Слова заместителя государственного секретаря США Строуба Тэлботта "меньше шока, больше терапии", обращенные к российским реформаторам, пожалуй, лучше других формулируют проблему, которая, с точки зрения экономической политики, будет главной для руководителей России в ближайшие две недели. Именно столько времени осталось у президента и главы правительства для определения основных характеристик экономического курса, который им предстоит осуществлять как минимум в наступившем году. Именно сейчас должно быть принято решение о том, будут ли внесены коррективы в проводимую с начала 1992 года экономическую политику, формально ориентированную на соблюдение стандартов международных финансовых организаций. И если изменения будут, то какие именно. В несколько упрощенной форме задача правительства сводится к выбору: сохранить ли приоритет за преимущественно финансовыми показателями или перейти к многофакторной системе, при которой финансовая стабилизация является лишь одним из признаков, характеризующих успех или неудачу экономического курса. Показательно, что перед аналогичным выбором стоят сейчас и международные финансовые институты.

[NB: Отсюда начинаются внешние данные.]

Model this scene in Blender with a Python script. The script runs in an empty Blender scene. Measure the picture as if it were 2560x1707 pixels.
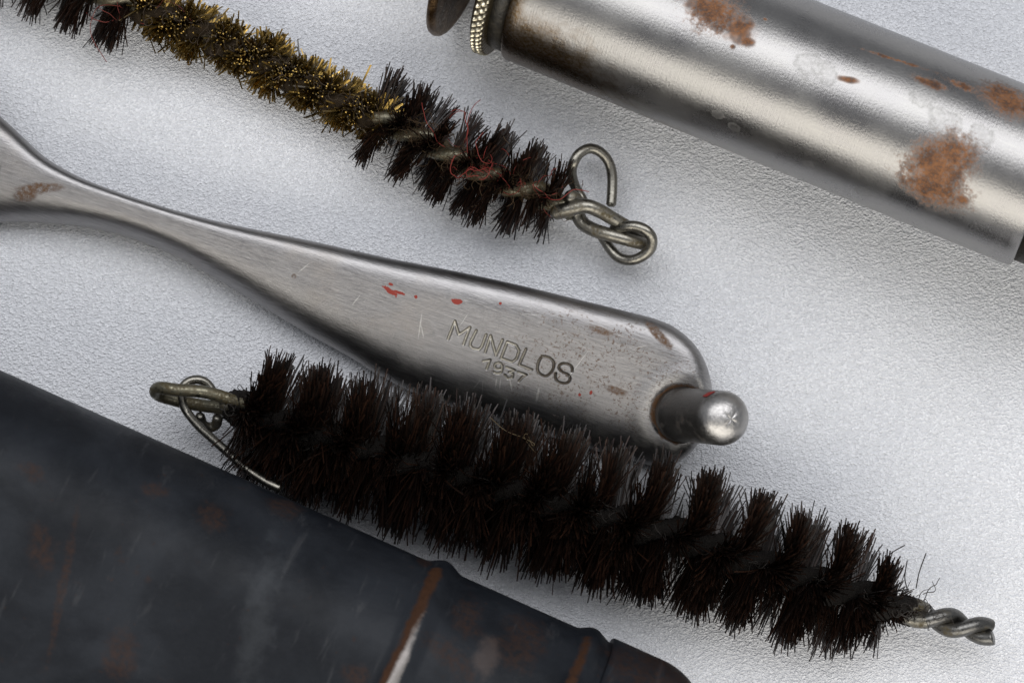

Согласно официальной хронологии вчера истек срок, отведенный премьер-министром на подготовку основных документов для намечавшегося ранее на 17 февраля расширенного заседания российского правительства. До сих пор все указывало на то, что предстоящее заседание ознаменует собой существенный поворот в экономической политике правительства: усиленное акцентирование ее промышленной составляющей при ослаблении внимания к чисто монетарным показателям. С формальной точки зрения это означало бы также и усиление регулирующей роли государства в экономике.
Однако казалось бы уже предрешенная смена вех была на прошлой неделе поставлена под вопрос традиционным в своей неожиданности президентским фактором. Заявленное на 18 февраля программное выступление в парламенте главы государства поставило под сомнение сроки проведения заседания правительства, которое, вероятно, будет отложено на неделю. Упорное нежелание премьера преждевременно обнародовать свою экономическую платформу объясняется не только осознанием того факта, что реальный центр экономической политики находится в настоящее время не в Белом доме — новой штаб-квартире российского правительства, а в Кремле, но и отсутствием достоверной информации о том, каким образом расставит акценты в своем выступлении Борис Ельцин.
Однако перед составителями президентских речей стоят те же проблемы, что и перед сотрудниками аппарата правительства. Продолжающийся спад плюс нарастание социального недовольства, в ходе декабрьских выборов ставшее серьезным политическим фактором (впервые за три последних года), ставят под вопрос безальтернативность выбранного в ноябре 1991 года курса на экономическое реформирование с помощью упрощенного монетаристского инструментария. Именно за упрощенное восприятие монетаризма, построенное на "трех китах" — количественной теории денег (объем которых в обращении определяет уровень товарных цен), монетарной теории экономических циклов (как обусловленных колебаниями денежной массы) и априорной неэффективности госрегулирования, — критикуют и практику экономической реформы в России, и деятельность международных финансовых институтов в посткоммунистическом мире. Кроме однобокой трактовки доктрины "чикагской школы", главными мишенями для критики оппоненты сделали также отсутствие ориентации на развитие частного предпринимательства и отказ от учета традиционного фактора в развивающихся экономиках (в том числе и России).
Действительно, сила монетаризма на Западе, особенно в США, во многом обусловлена тем, что он является составной частью философии частного предпринимательства, активным проповедником которой и стал основоположник этой теории Милтон Фридмен. В этом отношении характерен опыт применения монетаристского инструментария администрацией Рональда Рейгана. В своем первоначальном виде программа "рейганомики" представляла сочетание как стандартных монетаристских мер (повышение учетной ставки процента и стабилизация объема эмиссии), так и рекомендаций "теории предложения" (supply-side economics), ориентированных на стимулирование производства и рост производительности труда (например, программы развития энергетики и переподготовки рабочей силы). Стержнем "рейганомики", однако, было последовательное сокращение налогового бремени как ключевого фактора создания благоприятного инвестиционного климата в стране, что, как известно, способствует укреплению предпринимательского духа. При этом рост бюджетного дефицита не рассматривался как угроза стабильности финансовой системы страны — до тех пор пока он покрывался за счет неэмиссионных источников (государственных долговых обязательств, курс которых, благодаря авторитету правительства США и незыблемости американской демократии, был стабильно высоким). На последующем этапе, правда, рейгановская модель тоже спровоцировала значительного усиление экономической роли государства, выразившееся в беспрецедентном росте военных расходов. Однако финалом экономической политики эпохи Рейгана стало не только повышение привлекательности Соединенных Штатов как объекта приложения капиталов и техническое перевооружение американской промышленности, но и победа в "холодной войне", не в последнюю очередь связанная с реабилитацией понятия "капитализм".